Overall, Baker said some construction sectors will make progress this year: total nonresidential construction spending is expected to increase to 6.4 percent in 2013 from 2.1 percent this year; commercial construction spending will increase to 11.4 percent from 5.6 percent; industrial will increase 10.2 percent from 6 percent; and institutional will increase to 3.6 percent from -0.1 percent.

Crowe said he expects the overall recovery to be relatively slow, by standards of a typical recovery, throughout the rest of 2012 and into next year.

“We are seeing low 2 percent growth rates for the next couple quarters in 2012 and then a gradual increase in 2013 at over a 3-percent growth rate,” he said.

Crowe said one reason for the slow growth rate is the low level of employment.

“It’s a dismal recovery from the standpoint of creating jobs,” he said. “We’re expecting to see sales of new homes pick up a bit. I am beginning to see small improvement and once we get homes going we’ll get single-family starts going.

Crowe said he expects 2012 to have a little more than half a million single-family starts sold.

“Now that’s not great—one and a half million is a normal amount but it’s still better than it has been,” he said. “On the multifamily side we’re getting a little better response on our quarterly indexes there. It had a 56-percent increase in starts for 2011.”

Multifamily homes will further increase this year although the upward shift will not be “quite as dramatic,” he said. The third sector is remodeling and it also has shown improvement.

According to Crowe, the single-family market is lagging the most. The demand for rentals has increased in recent years while single-family units were still being built.

“We have a lot of other uncertainties out there that are providing doubt in people’s minds about what is going to happen next and therefore there is a reluctance to move forward,” Crow said.
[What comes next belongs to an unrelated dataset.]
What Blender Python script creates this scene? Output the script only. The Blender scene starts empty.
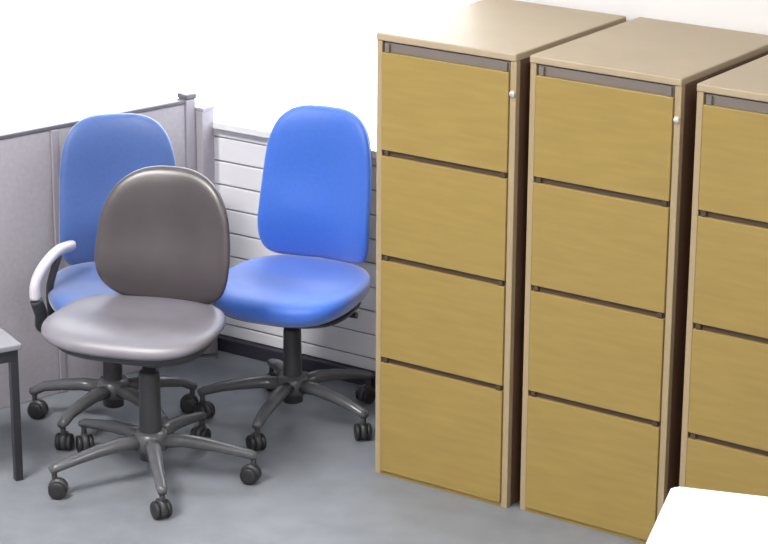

According to Basu, the slow recovery within the construction industry is fairly simple.

“The way I view it is construction equals capital times confidence times well-behaved construction materials prices,” he said. “We have pretty well-behaved construction materials prices. We have capital in the broad economy. In other words, banks have been re-capitalized to a large extent and we certainly have a lot of money sitting on corporations as everyone knows. What we lack is confidence.”

The pace of job growth has also not accelerated but actually decelerated. Basu said he attributes much of this to a “wait-and-see mindset” or lack of confidence.

According to Basu, no sector of the economy has lost more jobs than the construction industry since December of 2007, which is still down about 2 million jobs. Additionally, he said while GDP “continues to be soft, the construction share of GDP has really, really fallen certainly since the peak years.”

Basu added that the 2012 forecast for construction sectors has been expected to gradually improve and then accelerate in 2013 but he said because of low confidence, this is debatable for the allotted time frame.

The wave of uncertainty is based on a number of factors, including: the European debt crisis; the debt ceiling; and healthcare and job creation to produce sufficient amounts of risk-seeking capital to drive construction, according to Basu. Other factors that might affect the industry include public budgets, which remain constrained; policymakers are still cautious, and public-private partnerships are increasingly important but many barriers to substantial progress exist but material prices have improved, he said.

“It’s the lack of confidence among capitalists that is the barrier to recovery,” Basu said. “My sense is that capitalists will become more scared in the months ahead so [with regard to] the semi-positive forecast for 2013, I’m not necessarily a buyer of that.”